Environment minister accused of omitting climate change as cause of bleaching after surveying death of coral in reef’s far north

Australian environment minister Greg Hunt has been accused of going silent on climate change as the cause of dying coral in the Great Barrier Reef after a bleaching alert was raised to its highest level.

Hunt, who surveyed the widespread death of coral in the far north of the reef by plane on Sunday, announced plans for more monitoring and programs to tackle run-off pollution and crown-of-thorns starfish outbreaks.

But critics including conservationists and the Queensland environment minister, Steven Miles, said Hunt’s response sidestepped the central role of climate change and heat stress as the cause of the bleaching.

Miles said Hunt’s announcements were “window dressing” that duplicated state efforts and ignored the need for a “credible federal government climate policy to address the cause”.

The Great Barrier Reef marine park authority raised the threat level of coral bleaching to a peak of three on Sunday, triggering its highest level of response to “severe regional bleaching” in the northernmost quarter of the 344,400 sq km marine park.

The authority’s chairman, Russell Reichelt, said corals in the remote far north of the reef, where surface sea temperatures reached 33C in February, were “effectively bathed in warm water for months, creating heat stress that they could no longer cope with”.

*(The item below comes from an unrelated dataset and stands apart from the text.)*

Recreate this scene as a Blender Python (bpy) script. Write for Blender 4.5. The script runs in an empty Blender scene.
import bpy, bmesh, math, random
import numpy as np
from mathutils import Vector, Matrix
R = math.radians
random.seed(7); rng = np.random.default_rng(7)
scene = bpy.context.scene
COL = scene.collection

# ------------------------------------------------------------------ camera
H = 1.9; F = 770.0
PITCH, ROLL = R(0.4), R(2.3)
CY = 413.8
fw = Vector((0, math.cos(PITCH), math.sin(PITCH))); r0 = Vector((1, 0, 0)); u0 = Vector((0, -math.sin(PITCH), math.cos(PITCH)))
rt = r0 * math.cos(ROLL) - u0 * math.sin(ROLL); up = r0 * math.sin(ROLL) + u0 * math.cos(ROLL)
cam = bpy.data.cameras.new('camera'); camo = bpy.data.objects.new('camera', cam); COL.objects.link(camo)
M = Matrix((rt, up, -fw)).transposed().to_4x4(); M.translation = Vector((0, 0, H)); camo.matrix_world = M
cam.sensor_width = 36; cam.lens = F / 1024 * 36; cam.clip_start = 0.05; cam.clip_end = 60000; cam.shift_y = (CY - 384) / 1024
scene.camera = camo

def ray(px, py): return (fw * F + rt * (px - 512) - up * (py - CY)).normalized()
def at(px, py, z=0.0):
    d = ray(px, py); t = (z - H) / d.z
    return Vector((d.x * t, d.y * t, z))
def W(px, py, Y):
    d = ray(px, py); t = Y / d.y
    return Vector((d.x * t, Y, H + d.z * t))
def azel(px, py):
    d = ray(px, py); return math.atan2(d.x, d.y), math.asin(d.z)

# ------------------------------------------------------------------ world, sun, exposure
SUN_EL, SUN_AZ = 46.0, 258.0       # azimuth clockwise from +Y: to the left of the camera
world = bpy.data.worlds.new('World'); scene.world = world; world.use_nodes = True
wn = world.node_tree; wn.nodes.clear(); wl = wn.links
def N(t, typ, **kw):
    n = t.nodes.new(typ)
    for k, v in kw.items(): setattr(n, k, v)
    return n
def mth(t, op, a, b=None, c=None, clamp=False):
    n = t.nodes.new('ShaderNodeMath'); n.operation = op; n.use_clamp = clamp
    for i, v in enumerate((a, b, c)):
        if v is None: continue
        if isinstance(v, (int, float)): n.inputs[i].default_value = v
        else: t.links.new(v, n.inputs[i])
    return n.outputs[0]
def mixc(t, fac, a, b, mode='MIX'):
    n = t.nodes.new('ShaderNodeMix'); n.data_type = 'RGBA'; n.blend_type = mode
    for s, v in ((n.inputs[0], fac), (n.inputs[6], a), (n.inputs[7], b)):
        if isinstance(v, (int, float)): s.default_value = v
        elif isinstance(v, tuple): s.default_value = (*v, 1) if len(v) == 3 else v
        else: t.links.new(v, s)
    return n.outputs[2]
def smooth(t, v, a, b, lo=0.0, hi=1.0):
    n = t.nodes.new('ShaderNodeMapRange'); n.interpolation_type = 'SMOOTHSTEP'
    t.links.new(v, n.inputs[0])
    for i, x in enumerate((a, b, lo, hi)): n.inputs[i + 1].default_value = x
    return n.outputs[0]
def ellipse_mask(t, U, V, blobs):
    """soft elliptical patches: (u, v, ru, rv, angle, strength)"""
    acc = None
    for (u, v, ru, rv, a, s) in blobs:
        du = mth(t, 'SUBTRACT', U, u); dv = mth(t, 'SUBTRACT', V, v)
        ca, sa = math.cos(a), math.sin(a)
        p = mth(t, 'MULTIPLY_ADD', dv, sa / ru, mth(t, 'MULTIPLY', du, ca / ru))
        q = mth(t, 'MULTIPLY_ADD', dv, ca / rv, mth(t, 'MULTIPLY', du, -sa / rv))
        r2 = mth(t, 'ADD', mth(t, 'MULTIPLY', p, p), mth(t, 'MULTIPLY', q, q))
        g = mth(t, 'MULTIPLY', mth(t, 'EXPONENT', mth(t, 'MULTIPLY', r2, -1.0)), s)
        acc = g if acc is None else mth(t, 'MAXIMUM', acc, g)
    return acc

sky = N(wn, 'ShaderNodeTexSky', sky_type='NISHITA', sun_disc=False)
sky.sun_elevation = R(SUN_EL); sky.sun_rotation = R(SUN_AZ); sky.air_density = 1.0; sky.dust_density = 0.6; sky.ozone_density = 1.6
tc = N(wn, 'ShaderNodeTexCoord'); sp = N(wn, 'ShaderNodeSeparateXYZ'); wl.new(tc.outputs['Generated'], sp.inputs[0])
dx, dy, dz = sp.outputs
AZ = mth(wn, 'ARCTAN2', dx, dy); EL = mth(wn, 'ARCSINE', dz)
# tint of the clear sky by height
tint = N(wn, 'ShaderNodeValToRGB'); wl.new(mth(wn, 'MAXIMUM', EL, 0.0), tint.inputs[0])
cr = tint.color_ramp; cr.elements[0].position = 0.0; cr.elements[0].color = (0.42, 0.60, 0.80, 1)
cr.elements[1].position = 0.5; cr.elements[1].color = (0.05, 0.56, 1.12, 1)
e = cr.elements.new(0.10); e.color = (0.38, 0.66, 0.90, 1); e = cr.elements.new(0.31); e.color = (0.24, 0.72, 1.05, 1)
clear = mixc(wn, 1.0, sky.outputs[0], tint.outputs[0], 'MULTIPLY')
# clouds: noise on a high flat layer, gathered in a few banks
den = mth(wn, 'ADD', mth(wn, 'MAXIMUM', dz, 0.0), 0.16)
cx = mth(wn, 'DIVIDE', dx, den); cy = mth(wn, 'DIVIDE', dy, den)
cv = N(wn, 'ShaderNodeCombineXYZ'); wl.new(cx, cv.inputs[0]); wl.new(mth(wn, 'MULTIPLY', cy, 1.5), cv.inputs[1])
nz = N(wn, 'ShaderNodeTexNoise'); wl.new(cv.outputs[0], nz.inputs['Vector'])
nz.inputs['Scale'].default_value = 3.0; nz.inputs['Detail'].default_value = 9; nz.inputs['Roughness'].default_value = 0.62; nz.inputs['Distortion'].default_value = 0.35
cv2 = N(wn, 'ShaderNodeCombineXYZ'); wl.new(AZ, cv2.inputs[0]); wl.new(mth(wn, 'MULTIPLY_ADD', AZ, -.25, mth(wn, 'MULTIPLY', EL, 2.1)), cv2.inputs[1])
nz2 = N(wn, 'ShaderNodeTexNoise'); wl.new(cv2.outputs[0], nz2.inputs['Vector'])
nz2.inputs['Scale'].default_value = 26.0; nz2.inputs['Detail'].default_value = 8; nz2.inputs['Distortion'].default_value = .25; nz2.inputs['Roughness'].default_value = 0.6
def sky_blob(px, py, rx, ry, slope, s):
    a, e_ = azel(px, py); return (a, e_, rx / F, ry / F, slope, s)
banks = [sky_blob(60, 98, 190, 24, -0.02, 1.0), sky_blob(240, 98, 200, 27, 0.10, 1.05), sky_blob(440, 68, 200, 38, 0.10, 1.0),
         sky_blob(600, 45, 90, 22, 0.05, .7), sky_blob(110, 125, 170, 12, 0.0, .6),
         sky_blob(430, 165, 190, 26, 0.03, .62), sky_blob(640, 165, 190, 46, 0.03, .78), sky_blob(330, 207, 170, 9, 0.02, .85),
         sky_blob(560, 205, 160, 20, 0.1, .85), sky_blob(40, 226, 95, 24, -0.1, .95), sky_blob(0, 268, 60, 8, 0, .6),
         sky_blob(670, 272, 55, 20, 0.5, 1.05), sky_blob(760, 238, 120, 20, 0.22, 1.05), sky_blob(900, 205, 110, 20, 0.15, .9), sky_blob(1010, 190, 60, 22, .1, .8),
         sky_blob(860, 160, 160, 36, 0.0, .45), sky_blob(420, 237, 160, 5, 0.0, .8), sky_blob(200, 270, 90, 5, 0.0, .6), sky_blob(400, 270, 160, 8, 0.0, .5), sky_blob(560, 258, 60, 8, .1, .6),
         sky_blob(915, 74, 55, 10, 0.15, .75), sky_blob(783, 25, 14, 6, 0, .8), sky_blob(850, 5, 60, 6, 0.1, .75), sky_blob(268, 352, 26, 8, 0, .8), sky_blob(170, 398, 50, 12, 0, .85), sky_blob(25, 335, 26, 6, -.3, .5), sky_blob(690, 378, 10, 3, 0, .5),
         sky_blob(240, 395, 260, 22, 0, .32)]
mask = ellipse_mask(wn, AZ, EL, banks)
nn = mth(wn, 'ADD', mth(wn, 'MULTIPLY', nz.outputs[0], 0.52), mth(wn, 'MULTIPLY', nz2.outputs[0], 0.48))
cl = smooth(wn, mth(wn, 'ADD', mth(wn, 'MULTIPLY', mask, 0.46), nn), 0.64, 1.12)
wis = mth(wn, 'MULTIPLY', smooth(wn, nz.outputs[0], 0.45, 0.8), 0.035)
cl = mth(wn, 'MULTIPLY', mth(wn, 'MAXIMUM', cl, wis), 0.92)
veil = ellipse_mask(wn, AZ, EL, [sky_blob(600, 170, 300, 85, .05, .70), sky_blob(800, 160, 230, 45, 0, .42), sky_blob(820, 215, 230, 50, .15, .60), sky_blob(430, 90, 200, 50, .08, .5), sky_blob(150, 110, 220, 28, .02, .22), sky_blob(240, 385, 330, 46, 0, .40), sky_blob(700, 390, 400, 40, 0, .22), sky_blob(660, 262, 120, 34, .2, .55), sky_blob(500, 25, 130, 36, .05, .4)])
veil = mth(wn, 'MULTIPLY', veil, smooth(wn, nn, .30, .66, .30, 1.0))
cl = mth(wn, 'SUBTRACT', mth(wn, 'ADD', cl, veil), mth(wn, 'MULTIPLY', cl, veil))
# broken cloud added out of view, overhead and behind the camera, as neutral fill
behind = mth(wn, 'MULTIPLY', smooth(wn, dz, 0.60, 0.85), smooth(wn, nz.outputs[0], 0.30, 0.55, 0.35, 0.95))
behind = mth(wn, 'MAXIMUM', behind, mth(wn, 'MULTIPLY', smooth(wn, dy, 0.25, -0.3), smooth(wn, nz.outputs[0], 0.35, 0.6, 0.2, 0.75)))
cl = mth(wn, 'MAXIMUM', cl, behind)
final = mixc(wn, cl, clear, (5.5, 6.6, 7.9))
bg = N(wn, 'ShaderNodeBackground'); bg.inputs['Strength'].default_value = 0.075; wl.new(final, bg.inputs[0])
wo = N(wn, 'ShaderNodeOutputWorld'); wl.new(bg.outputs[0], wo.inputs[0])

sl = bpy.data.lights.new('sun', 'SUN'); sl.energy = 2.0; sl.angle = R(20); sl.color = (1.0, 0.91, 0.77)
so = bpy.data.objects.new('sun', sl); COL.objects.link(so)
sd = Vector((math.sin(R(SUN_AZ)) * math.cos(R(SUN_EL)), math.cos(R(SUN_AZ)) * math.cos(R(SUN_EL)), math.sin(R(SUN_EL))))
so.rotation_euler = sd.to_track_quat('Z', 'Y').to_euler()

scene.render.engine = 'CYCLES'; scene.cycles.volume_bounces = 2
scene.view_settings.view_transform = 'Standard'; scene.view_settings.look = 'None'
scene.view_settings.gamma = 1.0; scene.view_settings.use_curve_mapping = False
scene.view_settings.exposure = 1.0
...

“We still have many more reefs to survey to gauge the full impact of bleaching, however, unfortunately, the further north we go from Cooktown the more coral mortality we’re finding,” he said.coral_bleaching.jpg

Reichelt cited tackling run-off, crown-of-thorns starfish and “being part of a global compact to reduce overall emissions” as the keys to protecting the reef from climate change impacts.

Before announcing a new high-technology monitoring program, Hunt told reporters the bleaching he saw during an aerial survey was not as bad as first thought.

“It is not as severe at this stage as 1998 or 2002, which were both El Niño-related events,” Hunt said. “It is, however, in the northern parts, a cause for concern.

“The reef is 2,300 kilometres long and the bottom three-quarters is in strong condition but, as we head north, it becomes increasingly prone to bleaching.”

Miles, who travelled overseas with Hunt for the UN world heritage committee ruling that spared the reef an “in danger listing” last year, said his commonwealth counterpart “knows very well that warmer, more acidic oceans is causing coral bleaching and that is caused by climate change”.

He said federal funding to repeat a University of Queensland survey of 40 reef sites in 2014 was “welcome, but frankly it is window dressing while the Turnbull government has no credible policy for achieving even its own carbon emission targets”.